Of course, if it is a choice of getting the shot with a high ISO or not getting it at all, then go for it and see the quality of the result.

Hope that helps.
ripleysalien 13 1.2k 11 United Kingdom
7 Feb 2008 12:04PM
No, use the lowes ISO you can until the situation dictates you need to change.

ie, set ISO to 50, and shoot say outside then if you move indoors and the light is still bright and you can do what you need to, leave it at 50, if its darker then open the apature or change the ISO.

Steve

Crossed post , like wot the above said.
csurry 17 9.2k 92
7 Feb 2008 12:05PM
Well you can work the way mentioned above, but I guess it depends how you think.

I think in terms of aperture and shutter speed. I know what aperture I want for DOF, I know what shutter speed I need to "freeze" the subject or to be more artistic, and thus I adjust the ISO to suit.

Indoors, because I use a tripod for still life I use the lowest possible ISO as shutter speed is not relevant - generally, but I suspect you mean taking pictures of people maybe at a party or something.

Sometimes when we actually get sunshine you can end up with 1/2000th sec or faster at ISO 100, so there are no real hard and fast rules.

Sure someone like Vince or John will be along with a better explanation.
ripleysalien 13 1.2k 11 United Kingdom
7 Feb 2008 12:07PM
Sunshine, I remember that from my childhood days, a warm bright light i think....................

Steve
ian_w 14 22 United Kingdom
7 Feb 2008 4:25PM
OK, I think I understand that. Effectively, increase the ISO when lighting is not so good. Or, if things are moving so fast (motorsports) that you want to freeze-frame them, then you increase here also.

So, one more question. If I'm shooting indoors and using the flash, would I still go for a higher ISO (400), or would you still use 200 for this?
csurry 17 9.2k 92
7 Feb 2008 4:50PM

Quote:So, one more question. If I'm shooting indoors and using the flash, would I still go for a higher ISO (400), or would you still use 200 for this?

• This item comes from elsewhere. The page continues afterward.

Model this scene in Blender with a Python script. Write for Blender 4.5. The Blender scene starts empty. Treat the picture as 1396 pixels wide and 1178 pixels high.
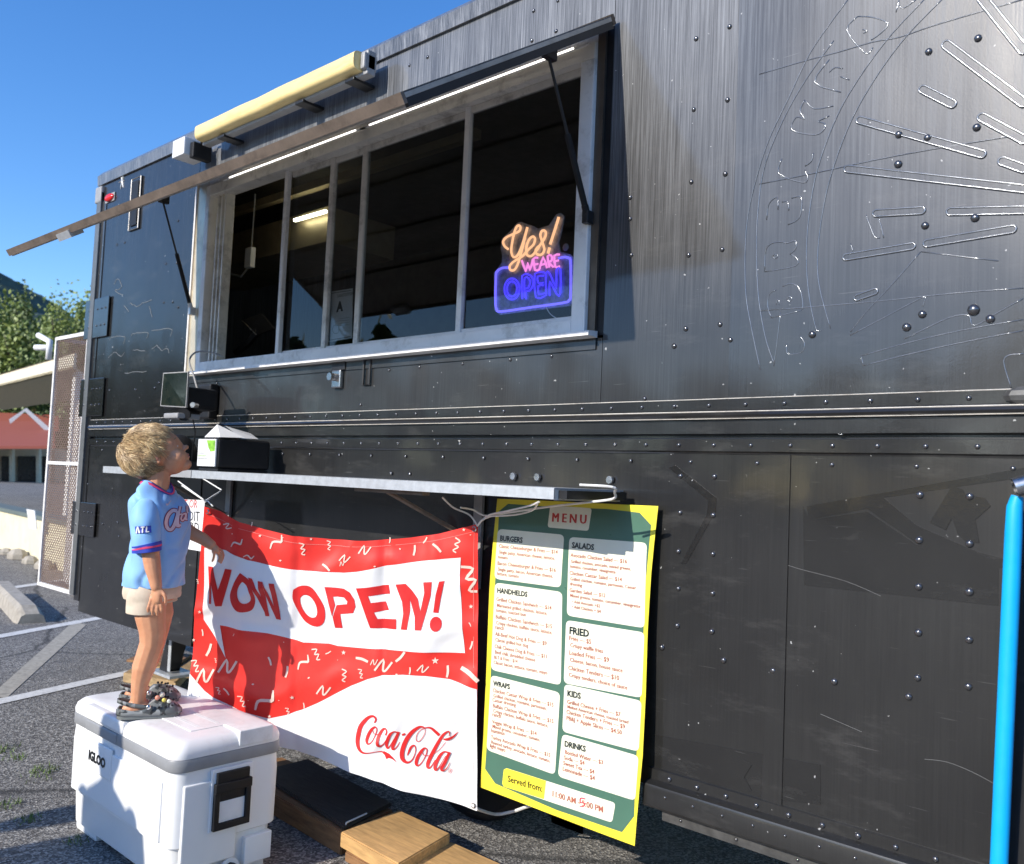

Depends on distance to subject.

The higher ISO will effectively distribute the flash over a greater distance. If you have one with an LCD readout you will see that as you change the ISO upwards the distance reading may for instance got from 1 - 2.6m to 2 to 5m. Those are of course just examples.

Else there should be a similar table in the manual.
irweazel 13 167 England
7 Feb 2008 5:13PM
the default setting is 200 for flash guns, but with digital use your best judgment, stick it on 400 and if it looks alright then thats the right setting
ian_w 14 22 United Kingdom
7 Feb 2008 5:17PM
I don't know where I'm supposed to see this - but nothing is obvious on my camera with regards to this. I'll have to check the manual.
csurry 17 9.2k 92
7 Feb 2008 5:18PM
Sorry meant on the flashgun, or are you talking about the in-built one? In which case definitely check the manual
ian_w 14 22 United Kingdom
7 Feb 2008 5:21PM
Yep, it's the built-in flash. Am downloading the english manual now from Nikon, since the manual I have is in Polish (live in Poland) - and I have trouble understanding it Smile
ian_w 14 22 United Kingdom
8 Feb 2008 8:06AM
I took a look at the manual but it doesn't seem to show anything in there about distance etc. I suppose I can guess on that.
csurry 17 9.2k 92
8 Feb 2008 8:38AM
All I can find Ian is the GN meaning a coverage of 12m at ISO 100, which isn't a great help as the camera doesn''t have ISO 100 Smile

However, what I did find is that the SB-400 seems to be highly recommended with the camera if the internal flash is not enough. This is quite a compact gun, so may be worth considering.

Sorry couldn't find anything more helpful except a suggestion to set the camera to auto ISO so that it will adjust automatically to ensure enough light is recorded from flash and ambient light for a successful exposure.
ian_w 14 22 United Kingdom
8 Feb 2008 11:59AM
Thanks csurry, glad for the help you've provided me. I was thinking about auto ISO when I was looking through the manual, but didn't want it to unnecessarily cause noise if it chose the wrong one or forced a higher ISO than I would normally want I suppose.

I'll have a play with the ISO's and do a bit of testing based on ambient lighting and see how each fares out, and then decide if I change manually, or let auto decide for me.